Insolvenz: Hertie-Mitarbeiter zittern um Jobs
Viele hoffen auf einen neuen Investor. Doch die Zukunft ist ungewiss.
Essen. Die Verkäuferin läuft mit leerem Gesicht an den Kunden vorbei zum Ausgang und schüttelt nur den Kopf. "Jetzt werden wir alle arbeitslos, wollen Sie uns nicht kaufen?", sagt eine Kollegin in der Essener Hertie-Filiale mit bitterem Unterton. Mit Entsetzen, Wut und Sarkasmus haben die Mitarbeiter der Warenhauskette am Donnerstag auf die in dieser Härte doch überraschende Nachricht von dem Insolvenzantrag reagiert.
Viele der Frauen sind über 50 Jahre alt und sehen wenig Chancen auf einen neuen Job, falls sie arbeitslos werden. Schon der Verkauf der ehemaligen Karstadt-Kompakt-Häuser vor knapp drei Jahren an britische Investoren, von denen vorher kaum jemand je gehört hatte, war für altgediente Mitarbeiter ein Schock.

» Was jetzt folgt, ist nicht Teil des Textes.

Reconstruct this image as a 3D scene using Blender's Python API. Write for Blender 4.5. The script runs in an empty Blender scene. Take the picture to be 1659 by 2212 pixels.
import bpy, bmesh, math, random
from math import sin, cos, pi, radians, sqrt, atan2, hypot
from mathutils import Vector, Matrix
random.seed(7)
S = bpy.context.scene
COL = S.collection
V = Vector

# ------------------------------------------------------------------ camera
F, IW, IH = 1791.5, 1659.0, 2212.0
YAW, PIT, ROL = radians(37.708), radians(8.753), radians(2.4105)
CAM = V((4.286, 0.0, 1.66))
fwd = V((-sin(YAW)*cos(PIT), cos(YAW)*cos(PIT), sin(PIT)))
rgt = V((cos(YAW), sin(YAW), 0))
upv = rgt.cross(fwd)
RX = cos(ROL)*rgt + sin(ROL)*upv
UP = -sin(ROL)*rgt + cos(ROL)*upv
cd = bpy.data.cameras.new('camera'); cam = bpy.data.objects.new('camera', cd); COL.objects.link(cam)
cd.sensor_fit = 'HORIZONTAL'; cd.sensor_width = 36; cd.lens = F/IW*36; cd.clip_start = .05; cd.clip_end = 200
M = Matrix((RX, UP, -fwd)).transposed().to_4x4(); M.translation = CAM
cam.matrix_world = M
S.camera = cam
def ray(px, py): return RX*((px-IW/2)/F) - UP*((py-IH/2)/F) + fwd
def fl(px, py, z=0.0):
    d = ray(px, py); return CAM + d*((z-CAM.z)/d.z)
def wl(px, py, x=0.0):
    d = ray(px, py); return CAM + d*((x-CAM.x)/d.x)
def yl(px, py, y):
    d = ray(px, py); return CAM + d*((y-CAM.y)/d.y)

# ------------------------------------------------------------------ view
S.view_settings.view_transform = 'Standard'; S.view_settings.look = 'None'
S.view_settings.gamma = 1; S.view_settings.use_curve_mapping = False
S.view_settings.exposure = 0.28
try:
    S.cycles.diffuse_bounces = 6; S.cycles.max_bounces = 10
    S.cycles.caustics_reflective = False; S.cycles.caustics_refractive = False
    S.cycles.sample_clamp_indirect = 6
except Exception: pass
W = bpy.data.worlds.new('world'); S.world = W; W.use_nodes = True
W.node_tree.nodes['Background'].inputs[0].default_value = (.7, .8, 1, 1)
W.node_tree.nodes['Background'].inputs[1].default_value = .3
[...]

Sie fühlten sich damals und fühlen sich heute immer noch als "Karstädter", wie eine Verkäuferin sagt. Jetzt müssen sie unter dem neuen Label Hertie schon wieder bangen.
Das Konzept, aus den vom damaligen Karstadt-Quelle-Konzern abgestoßenen Vorort- und Mittelstadtimmobilien gut erreichbare "Nachbarschaftskaufhäuser" für den schnellen und günstigen Einkauf zu machen, hat in den ersten Jahren gewaltige Verluste von geschätzten 170 Millionen Euro produziert.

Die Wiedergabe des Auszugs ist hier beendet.